— Begin —
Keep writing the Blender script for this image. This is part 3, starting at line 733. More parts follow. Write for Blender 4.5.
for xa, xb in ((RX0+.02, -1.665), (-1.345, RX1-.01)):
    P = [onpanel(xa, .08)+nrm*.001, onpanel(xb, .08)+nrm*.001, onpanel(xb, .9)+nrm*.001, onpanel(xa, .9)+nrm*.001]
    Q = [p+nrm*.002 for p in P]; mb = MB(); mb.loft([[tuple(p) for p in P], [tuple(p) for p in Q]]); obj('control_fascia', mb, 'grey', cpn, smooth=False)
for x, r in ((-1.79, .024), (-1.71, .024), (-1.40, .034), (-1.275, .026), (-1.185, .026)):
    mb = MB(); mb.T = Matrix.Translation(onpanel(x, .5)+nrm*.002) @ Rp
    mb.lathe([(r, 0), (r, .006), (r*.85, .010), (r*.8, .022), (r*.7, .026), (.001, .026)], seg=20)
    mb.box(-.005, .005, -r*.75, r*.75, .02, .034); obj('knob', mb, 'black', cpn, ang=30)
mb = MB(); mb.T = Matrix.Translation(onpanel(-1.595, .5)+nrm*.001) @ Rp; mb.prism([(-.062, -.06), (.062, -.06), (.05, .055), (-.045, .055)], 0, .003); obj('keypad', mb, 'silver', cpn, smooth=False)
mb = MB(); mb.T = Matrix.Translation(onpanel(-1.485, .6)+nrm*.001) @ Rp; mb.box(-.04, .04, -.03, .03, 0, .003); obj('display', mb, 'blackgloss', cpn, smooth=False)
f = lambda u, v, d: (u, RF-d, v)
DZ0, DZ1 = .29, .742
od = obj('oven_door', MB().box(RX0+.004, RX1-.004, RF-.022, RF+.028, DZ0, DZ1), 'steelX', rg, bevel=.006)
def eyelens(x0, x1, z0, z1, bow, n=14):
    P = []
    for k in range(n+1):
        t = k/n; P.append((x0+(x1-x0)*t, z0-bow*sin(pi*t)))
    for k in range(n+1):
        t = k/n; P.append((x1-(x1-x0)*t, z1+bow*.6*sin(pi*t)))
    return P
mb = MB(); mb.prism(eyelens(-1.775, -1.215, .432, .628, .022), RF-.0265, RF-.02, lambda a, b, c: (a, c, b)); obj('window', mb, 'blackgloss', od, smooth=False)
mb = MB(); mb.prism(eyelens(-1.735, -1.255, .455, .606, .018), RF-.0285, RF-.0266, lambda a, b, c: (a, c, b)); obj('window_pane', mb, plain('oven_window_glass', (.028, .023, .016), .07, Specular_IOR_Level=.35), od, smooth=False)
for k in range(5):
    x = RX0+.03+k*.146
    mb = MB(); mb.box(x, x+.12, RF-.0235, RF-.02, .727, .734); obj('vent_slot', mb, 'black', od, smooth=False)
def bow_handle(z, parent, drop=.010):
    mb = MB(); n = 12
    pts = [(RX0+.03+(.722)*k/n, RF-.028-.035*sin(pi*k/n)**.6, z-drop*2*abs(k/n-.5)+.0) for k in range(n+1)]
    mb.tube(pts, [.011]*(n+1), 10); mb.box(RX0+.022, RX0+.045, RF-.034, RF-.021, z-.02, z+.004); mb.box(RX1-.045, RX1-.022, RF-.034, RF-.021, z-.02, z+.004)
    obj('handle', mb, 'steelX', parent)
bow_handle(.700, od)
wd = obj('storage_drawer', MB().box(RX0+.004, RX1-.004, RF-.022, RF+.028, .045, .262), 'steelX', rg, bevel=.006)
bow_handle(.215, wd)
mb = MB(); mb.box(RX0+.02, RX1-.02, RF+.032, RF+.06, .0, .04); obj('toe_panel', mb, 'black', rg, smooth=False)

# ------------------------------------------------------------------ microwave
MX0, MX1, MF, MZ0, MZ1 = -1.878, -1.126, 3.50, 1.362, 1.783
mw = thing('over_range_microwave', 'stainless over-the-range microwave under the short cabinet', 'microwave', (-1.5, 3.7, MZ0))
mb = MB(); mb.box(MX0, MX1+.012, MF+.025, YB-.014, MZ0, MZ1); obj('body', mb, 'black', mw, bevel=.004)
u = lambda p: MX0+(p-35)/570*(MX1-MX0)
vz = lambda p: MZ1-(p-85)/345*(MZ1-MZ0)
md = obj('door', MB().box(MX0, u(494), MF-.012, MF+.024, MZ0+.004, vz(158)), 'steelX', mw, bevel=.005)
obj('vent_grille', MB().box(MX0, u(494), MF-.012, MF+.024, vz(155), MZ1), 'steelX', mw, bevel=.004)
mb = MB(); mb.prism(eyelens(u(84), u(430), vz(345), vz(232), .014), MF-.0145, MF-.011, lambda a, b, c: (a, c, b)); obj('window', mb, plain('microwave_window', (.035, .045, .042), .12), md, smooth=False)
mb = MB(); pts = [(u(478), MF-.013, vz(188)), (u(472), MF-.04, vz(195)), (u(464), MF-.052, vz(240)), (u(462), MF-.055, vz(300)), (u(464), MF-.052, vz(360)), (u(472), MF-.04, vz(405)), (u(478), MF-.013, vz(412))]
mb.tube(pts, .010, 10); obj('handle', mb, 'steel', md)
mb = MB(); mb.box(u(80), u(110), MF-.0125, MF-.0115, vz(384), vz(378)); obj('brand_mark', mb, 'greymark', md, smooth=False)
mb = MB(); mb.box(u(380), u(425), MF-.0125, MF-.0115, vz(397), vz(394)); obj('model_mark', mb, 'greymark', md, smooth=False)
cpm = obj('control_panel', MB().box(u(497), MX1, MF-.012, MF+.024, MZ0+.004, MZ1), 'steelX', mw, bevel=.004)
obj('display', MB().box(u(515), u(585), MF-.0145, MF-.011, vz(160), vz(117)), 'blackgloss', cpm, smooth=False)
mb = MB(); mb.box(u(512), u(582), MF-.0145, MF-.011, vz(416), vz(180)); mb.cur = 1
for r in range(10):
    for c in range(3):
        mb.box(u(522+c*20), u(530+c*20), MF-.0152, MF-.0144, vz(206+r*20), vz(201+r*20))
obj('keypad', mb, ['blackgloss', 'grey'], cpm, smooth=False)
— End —
=== Exercise instructions ===
Reproduce the full listing above, character for character.

=== Final answer ===
Keep writing the Blender script for this image. This is part 3, starting at line 733. More parts follow. Write for Blender 4.5.
for xa, xb in ((RX0+.02, -1.665), (-1.345, RX1-.01)):
    P = [onpanel(xa, .08)+nrm*.001, onpanel(xb, .08)+nrm*.001, onpanel(xb, .9)+nrm*.001, onpanel(xa, .9)+nrm*.001]
    Q = [p+nrm*.002 for p in P]; mb = MB(); mb.loft([[tuple(p) for p in P], [tuple(p) for p in Q]]); obj('control_fascia', mb, 'grey', cpn, smooth=False)
for x, r in ((-1.79, .024), (-1.71, .024), (-1.40, .034), (-1.275, .026), (-1.185, .026)):
    mb = MB(); mb.T = Matrix.Translation(onpanel(x, .5)+nrm*.002) @ Rp
    mb.lathe([(r, 0), (r, .006), (r*.85, .010), (r*.8, .022), (r*.7, .026), (.001, .026)], seg=20)
    mb.box(-.005, .005, -r*.75, r*.75, .02, .034); obj('knob', mb, 'black', cpn, ang=30)
mb = MB(); mb.T = Matrix.Translation(onpanel(-1.595, .5)+nrm*.001) @ Rp; mb.prism([(-.062, -.06), (.062, -.06), (.05, .055), (-.045, .055)], 0, .003); obj('keypad', mb, 'silver', cpn, smooth=False)
mb = MB(); mb.T = Matrix.Translation(onpanel(-1.485, .6)+nrm*.001) @ Rp; mb.box(-.04, .04, -.03, .03, 0, .003); obj('display', mb, 'blackgloss', cpn, smooth=False)
f = lambda u, v, d: (u, RF-d, v)
DZ0, DZ1 = .29, .742
od = obj('oven_door', MB().box(RX0+.004, RX1-.004, RF-.022, RF+.028, DZ0, DZ1), 'steelX', rg, bevel=.006)
def eyelens(x0, x1, z0, z1, bow, n=14):
    P = []
    for k in range(n+1):
        t = k/n; P.append((x0+(x1-x0)*t, z0-bow*sin(pi*t)))
    for k in range(n+1):
        t = k/n; P.append((x1-(x1-x0)*t, z1+bow*.6*sin(pi*t)))
    return P
mb = MB(); mb.prism(eyelens(-1.775, -1.215, .432, .628, .022), RF-.0265, RF-.02, lambda a, b, c: (a, c, b)); obj('window', mb, 'blackgloss', od, smooth=False)
mb = MB(); mb.prism(eyelens(-1.735, -1.255, .455, .606, .018), RF-.0285, RF-.0266, lambda a, b, c: (a, c, b)); obj('window_pane', mb, plain('oven_window_glass', (.028, .023, .016), .07, Specular_IOR_Level=.35), od, smooth=False)
for k in range(5):
    x = RX0+.03+k*.146
    mb = MB(); mb.box(x, x+.12, RF-.0235, RF-.02, .727, .734); obj('vent_slot', mb, 'black', od, smooth=False)
def bow_handle(z, parent, drop=.010):
    mb = MB(); n = 12
    pts = [(RX0+.03+(.722)*k/n, RF-.028-.035*sin(pi*k/n)**.6, z-drop*2*abs(k/n-.5)+.0) for k in range(n+1)]
    mb.tube(pts, [.011]*(n+1), 10); mb.box(RX0+.022, RX0+.045, RF-.034, RF-.021, z-.02, z+.004); mb.box(RX1-.045, RX1-.022, RF-.034, RF-.021, z-.02, z+.004)
    obj('handle', mb, 'steelX', parent)
bow_handle(.700, od)
wd = obj('storage_drawer', MB().box(RX0+.004, RX1-.004, RF-.022, RF+.028, .045, .262), 'steelX', rg, bevel=.006)
bow_handle(.215, wd)
mb = MB(); mb.box(RX0+.02, RX1-.02, RF+.032, RF+.06, .0, .04); obj('toe_panel', mb, 'black', rg, smooth=False)

# ------------------------------------------------------------------ microwave
MX0, MX1, MF, MZ0, MZ1 = -1.878, -1.126, 3.50, 1.362, 1.783
mw = thing('over_range_microwave', 'stainless over-the-range microwave under the short cabinet', 'microwave', (-1.5, 3.7, MZ0))
mb = MB(); mb.box(MX0, MX1+.012, MF+.025, YB-.014, MZ0, MZ1); obj('body', mb, 'black', mw, bevel=.004)
u = lambda p: MX0+(p-35)/570*(MX1-MX0)
vz = lambda p: MZ1-(p-85)/345*(MZ1-MZ0)
md = obj('door', MB().box(MX0, u(494), MF-.012, MF+.024, MZ0+.004, vz(158)), 'steelX', mw, bevel=.005)
obj('vent_grille', MB().box(MX0, u(494), MF-.012, MF+.024, vz(155), MZ1), 'steelX', mw, bevel=.004)
mb = MB(); mb.prism(eyelens(u(84), u(430), vz(345), vz(232), .014), MF-.0145, MF-.011, lambda a, b, c: (a, c, b)); obj('window', mb, plain('microwave_window', (.035, .045, .042), .12), md, smooth=False)
mb = MB(); pts = [(u(478), MF-.013, vz(188)), (u(472), MF-.04, vz(195)), (u(464), MF-.052, vz(240)), (u(462), MF-.055, vz(300)), (u(464), MF-.052, vz(360)), (u(472), MF-.04, vz(405)), (u(478), MF-.013, vz(412))]
mb.tube(pts, .010, 10); obj('handle', mb, 'steel', md)
mb = MB(); mb.box(u(80), u(110), MF-.0125, MF-.0115, vz(384), vz(378)); obj('brand_mark', mb, 'greymark', md, smooth=False)
mb = MB(); mb.box(u(380), u(425), MF-.0125, MF-.0115, vz(397), vz(394)); obj('model_mark', mb, 'greymark', md, smooth=False)
cpm = obj('control_panel', MB().box(u(497), MX1, MF-.012, MF+.024, MZ0+.004, MZ1), 'steelX', mw, bevel=.004)
obj('display', MB().box(u(515), u(585), MF-.0145, MF-.011, vz(160), vz(117)), 'blackgloss', cpm, smooth=False)
mb = MB(); mb.box(u(512), u(582), MF-.0145, MF-.011, vz(416), vz(180)); mb.cur = 1
for r in range(10):
    for c in range(3):
        mb.box(u(522+c*20), u(530+c*20), MF-.0152, MF-.0144, vz(206+r*20), vz(201+r*20))
obj('keypad', mb, ['blackgloss', 'grey'], cpm, smooth=False)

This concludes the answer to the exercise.